### SUPPLIED DATA
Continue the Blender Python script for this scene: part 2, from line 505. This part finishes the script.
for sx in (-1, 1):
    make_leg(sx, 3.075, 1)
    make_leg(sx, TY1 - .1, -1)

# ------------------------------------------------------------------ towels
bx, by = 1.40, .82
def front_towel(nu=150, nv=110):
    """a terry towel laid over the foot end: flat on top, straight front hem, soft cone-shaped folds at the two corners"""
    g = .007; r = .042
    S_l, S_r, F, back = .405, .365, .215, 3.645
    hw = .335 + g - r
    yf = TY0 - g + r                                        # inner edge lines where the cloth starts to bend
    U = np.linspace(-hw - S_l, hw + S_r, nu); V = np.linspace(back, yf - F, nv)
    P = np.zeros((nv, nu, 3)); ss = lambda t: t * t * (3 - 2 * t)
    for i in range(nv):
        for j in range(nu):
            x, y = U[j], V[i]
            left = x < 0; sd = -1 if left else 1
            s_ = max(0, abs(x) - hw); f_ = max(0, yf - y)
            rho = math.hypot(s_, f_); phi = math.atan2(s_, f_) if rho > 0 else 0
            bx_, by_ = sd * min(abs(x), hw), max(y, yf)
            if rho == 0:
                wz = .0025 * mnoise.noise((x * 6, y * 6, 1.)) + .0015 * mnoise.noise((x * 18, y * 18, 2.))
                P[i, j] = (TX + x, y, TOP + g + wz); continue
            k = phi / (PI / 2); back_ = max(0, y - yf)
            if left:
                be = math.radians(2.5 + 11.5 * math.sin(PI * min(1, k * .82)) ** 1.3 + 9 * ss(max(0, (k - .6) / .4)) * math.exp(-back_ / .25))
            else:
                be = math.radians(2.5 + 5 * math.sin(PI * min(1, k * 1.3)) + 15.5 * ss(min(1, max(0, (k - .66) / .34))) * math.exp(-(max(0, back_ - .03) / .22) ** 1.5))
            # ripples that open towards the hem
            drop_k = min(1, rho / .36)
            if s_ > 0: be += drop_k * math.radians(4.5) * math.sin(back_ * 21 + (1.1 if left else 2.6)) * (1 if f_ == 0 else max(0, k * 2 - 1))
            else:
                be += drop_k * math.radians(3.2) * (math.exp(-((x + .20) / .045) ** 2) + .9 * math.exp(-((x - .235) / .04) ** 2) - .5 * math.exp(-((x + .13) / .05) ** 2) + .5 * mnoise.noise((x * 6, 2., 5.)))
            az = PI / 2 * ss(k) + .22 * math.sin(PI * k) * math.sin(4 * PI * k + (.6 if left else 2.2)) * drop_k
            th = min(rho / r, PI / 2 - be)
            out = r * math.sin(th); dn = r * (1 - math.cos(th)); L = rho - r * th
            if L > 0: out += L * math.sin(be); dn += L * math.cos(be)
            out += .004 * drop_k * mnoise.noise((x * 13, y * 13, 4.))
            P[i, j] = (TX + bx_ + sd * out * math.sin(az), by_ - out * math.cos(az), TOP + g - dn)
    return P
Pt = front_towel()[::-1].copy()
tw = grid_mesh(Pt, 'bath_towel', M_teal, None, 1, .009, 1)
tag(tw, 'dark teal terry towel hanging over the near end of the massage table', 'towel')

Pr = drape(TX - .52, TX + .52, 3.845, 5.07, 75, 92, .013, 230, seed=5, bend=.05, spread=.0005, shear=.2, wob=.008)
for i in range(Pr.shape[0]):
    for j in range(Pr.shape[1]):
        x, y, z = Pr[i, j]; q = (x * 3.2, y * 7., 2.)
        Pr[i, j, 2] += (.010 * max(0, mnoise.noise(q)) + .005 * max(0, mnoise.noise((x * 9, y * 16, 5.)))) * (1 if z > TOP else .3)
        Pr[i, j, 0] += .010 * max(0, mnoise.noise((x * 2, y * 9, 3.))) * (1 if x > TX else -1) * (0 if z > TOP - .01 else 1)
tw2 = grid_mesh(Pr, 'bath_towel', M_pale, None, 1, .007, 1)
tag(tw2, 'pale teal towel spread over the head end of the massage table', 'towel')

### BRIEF
Quote the listing word for word from its first line through the line in which "make_leg(sx, TY1 - .1, -1)" appears.

### COMPLETE RESPONSE
Continue the Blender Python script for this scene: part 2, from line 505. This part finishes the script.
for sx in (-1, 1):
    make_leg(sx, 3.075, 1)
    make_leg(sx, TY1 - .1, -1)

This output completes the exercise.